The second embodiment, shown in FIG. 11, comprises a number of single substrates (7g), each containing a Yagi-Uda array of the type shown in FIG. 5. The individual arrays are placed such that the substrate planes are parallel but displaced, and distributed along an axis perpendicular to both the individual array axes and the redcued size printed dipole antenna elements themselves. A feed substrate (7h), substantially identical to the type described in part 6 and shown as 7b in FIG. 8, is used to feed the individual arrays with approximately equal amplitude and phase, although the amplitudes could be tapered by modification of the feedline widths.

In both cases, the result is to obtain increased gain by combining the Yagi-Uda effect with the broadside array effect. Again, a narrow vertical fan beam can be obtained due to the broadside array, while the Yagi-Uda arrangement increases the forward gain and yields a high front-to-back ratio.

8. While the present invention has been described with reference to a few specific embodiments, the description is illustrative and is not to be construed as limiting the invention. Various modifications may occur to those skilled in the art without departing from the true spirit and scope of the invention as defined by the appended claims.

Claims

1) A reduced size printed dipole antenna element comprising:

(a) A dielectric substrate,

(b) Two conducting patches on one side of said dielectric substrate,

(c) a conducting strip, narrower than the patches, connecting the two said conducting patches, with a feed point at the center,

(d) Slots cut into said conducting patches to effectively extend the length of the said conducting strip, and

(e) A second conducting strip on the reverse side of said dielectric substrate, forming a parallel strip transmission line with said conducting strip and connected to said conducting patches through the use of via holes in said dielectric substrate.

2) A reduced size printed monopole antenna as in claim (1) further comprising a mounting on a ground plane, with said conducting strip driven and said second conducting strip connected to said ground plane.

3) A parasitic reduced size printed dipole antenna element comprising:

(a) A dielectric substrate,

(b) Two conducting patches on one side of said dielectric substrate,

(c) a conducting strip, narrower than the patches, connecting the two said conducting patches; and

(d) Slots cut into said conducting patches to effectively extend the length of the said conducting strip.

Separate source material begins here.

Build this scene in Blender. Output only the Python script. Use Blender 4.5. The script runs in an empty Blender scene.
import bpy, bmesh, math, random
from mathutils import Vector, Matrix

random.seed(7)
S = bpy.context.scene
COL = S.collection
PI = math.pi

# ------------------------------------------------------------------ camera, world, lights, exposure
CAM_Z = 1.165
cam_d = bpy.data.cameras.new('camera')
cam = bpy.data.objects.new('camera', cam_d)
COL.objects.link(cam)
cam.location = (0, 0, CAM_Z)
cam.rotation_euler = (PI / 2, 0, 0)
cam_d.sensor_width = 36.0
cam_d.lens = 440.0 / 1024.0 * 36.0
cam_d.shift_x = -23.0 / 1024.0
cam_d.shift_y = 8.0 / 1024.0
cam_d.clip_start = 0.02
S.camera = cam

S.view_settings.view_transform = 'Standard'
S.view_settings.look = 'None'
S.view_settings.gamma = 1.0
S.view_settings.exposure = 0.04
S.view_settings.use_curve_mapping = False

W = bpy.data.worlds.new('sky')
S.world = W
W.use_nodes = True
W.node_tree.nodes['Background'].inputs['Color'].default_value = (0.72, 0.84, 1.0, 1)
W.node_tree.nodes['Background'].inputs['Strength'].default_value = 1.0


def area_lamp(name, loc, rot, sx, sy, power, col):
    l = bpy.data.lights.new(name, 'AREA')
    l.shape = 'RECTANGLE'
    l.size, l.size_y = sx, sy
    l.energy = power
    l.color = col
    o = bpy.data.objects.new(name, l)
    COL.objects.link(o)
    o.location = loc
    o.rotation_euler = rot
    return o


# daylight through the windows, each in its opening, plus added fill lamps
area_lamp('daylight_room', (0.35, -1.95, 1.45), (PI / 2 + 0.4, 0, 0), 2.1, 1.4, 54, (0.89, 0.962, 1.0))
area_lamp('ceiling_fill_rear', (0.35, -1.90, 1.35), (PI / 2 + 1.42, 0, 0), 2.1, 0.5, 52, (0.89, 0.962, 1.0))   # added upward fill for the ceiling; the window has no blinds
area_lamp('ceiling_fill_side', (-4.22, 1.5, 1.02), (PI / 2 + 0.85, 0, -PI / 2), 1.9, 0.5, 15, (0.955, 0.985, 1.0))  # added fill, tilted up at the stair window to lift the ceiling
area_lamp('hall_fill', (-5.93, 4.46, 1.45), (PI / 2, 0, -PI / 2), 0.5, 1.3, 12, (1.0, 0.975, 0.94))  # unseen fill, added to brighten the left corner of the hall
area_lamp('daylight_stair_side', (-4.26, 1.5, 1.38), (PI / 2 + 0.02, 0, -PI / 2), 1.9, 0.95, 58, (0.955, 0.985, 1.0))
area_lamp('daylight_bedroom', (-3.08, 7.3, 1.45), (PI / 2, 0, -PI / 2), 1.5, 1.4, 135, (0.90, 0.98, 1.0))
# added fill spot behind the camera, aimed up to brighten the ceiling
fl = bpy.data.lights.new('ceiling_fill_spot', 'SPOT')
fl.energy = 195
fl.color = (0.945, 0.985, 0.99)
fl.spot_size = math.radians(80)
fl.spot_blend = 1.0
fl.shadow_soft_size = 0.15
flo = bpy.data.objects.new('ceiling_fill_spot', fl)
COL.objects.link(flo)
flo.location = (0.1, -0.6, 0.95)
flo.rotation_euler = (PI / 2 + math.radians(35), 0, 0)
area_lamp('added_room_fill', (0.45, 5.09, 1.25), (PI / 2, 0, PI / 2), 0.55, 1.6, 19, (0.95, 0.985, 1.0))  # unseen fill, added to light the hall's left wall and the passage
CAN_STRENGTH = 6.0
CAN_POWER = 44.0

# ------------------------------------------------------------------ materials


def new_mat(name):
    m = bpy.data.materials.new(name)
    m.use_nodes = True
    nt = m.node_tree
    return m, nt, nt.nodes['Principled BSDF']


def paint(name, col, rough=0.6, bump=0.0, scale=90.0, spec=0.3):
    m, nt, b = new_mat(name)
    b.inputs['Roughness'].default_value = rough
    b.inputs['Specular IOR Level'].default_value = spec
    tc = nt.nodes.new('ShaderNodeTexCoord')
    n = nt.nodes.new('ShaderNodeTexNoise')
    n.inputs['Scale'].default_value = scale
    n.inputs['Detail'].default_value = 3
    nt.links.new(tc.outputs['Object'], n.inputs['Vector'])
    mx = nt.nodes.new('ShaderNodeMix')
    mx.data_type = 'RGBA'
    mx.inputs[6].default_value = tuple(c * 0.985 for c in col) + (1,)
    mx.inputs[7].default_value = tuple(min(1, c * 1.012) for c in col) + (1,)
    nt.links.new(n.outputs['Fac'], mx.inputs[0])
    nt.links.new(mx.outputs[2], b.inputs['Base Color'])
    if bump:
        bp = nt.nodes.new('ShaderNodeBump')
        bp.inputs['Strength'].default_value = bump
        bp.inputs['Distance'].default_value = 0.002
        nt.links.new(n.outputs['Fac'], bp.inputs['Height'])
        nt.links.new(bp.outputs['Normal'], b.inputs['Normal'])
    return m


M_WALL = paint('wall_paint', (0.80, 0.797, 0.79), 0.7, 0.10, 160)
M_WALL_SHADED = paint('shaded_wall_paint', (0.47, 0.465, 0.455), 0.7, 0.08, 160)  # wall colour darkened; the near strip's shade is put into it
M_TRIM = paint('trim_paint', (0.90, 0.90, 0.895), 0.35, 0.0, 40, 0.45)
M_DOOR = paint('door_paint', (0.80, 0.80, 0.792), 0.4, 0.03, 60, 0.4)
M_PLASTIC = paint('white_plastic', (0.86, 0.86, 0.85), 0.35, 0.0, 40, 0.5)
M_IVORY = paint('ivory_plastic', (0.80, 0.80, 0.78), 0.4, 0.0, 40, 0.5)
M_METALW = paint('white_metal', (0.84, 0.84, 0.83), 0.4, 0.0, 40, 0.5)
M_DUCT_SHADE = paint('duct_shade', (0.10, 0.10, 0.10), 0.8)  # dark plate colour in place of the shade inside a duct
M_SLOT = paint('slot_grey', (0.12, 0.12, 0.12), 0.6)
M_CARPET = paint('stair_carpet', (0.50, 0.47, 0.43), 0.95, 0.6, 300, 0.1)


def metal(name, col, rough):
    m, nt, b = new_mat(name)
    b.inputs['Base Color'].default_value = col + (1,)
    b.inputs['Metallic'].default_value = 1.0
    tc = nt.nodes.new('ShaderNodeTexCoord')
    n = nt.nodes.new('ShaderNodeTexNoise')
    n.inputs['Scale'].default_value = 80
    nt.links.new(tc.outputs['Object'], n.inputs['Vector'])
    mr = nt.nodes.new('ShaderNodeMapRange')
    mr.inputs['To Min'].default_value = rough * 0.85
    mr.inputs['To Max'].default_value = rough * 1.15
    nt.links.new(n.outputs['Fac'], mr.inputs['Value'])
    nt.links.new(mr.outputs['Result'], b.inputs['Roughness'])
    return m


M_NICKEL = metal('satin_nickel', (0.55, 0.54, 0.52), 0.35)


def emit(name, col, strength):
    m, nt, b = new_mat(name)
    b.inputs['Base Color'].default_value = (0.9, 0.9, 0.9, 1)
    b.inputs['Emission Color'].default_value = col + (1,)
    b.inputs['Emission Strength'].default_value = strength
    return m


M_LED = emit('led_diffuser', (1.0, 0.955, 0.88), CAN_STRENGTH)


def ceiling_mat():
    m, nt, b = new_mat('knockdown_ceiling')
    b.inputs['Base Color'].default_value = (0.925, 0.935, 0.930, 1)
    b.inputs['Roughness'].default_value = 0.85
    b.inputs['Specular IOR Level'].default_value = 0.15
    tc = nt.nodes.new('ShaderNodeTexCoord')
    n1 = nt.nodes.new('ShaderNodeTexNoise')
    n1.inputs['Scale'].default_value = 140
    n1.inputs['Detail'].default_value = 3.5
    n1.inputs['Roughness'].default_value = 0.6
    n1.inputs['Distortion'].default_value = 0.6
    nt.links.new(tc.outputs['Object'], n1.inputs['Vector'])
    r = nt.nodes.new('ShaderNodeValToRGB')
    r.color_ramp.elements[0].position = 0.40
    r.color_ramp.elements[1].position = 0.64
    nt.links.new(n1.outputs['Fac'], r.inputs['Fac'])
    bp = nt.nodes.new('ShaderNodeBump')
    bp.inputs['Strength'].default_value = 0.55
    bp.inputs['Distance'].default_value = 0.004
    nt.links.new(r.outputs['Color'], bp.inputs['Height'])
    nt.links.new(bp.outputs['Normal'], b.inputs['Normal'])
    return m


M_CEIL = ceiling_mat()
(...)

4) The parasitic reduced size printed monopole antenna as in claim (3) further comprising a mounting on a ground plane.

5) A Yagi-Uda type directional array comprising:

(a) Any number of parasitic reduced size printed dipole antenna element of claim (3); and

(b) the reduced size printed dipole antenna of claim (1);

whereby number of parasitic reduced size printed dipole antenna element and said reduced size printed dipole antenna are positioned on a substrate.

6) A broadside array comprising;

(a) a first substrate having any number of reduced size printed dipole antenna element; and

(b) a second substrate with a feed structure whereby said feedstructure consists of parallel strip transmission lines

whereby said first substrate is perpendicularly connected to said second substrate.

7) A stacked broad side array comprising:

(a) the broad side array as described in claim (6)

(b) a number of parasitic broad side arrays each comprising a number of the parasitic reduced size printed dipole antenna elements of claim (3) whereby they are positioned on any side of said broad side array.

8) A stacked array of the Yagi Uda arrays as described in claim (5) whereby said stach comprises of any numbers of said Yagi uda Arrays connected by a second substrate with a feed structure whereby said feedstructure consists of parallel strip transmission lines.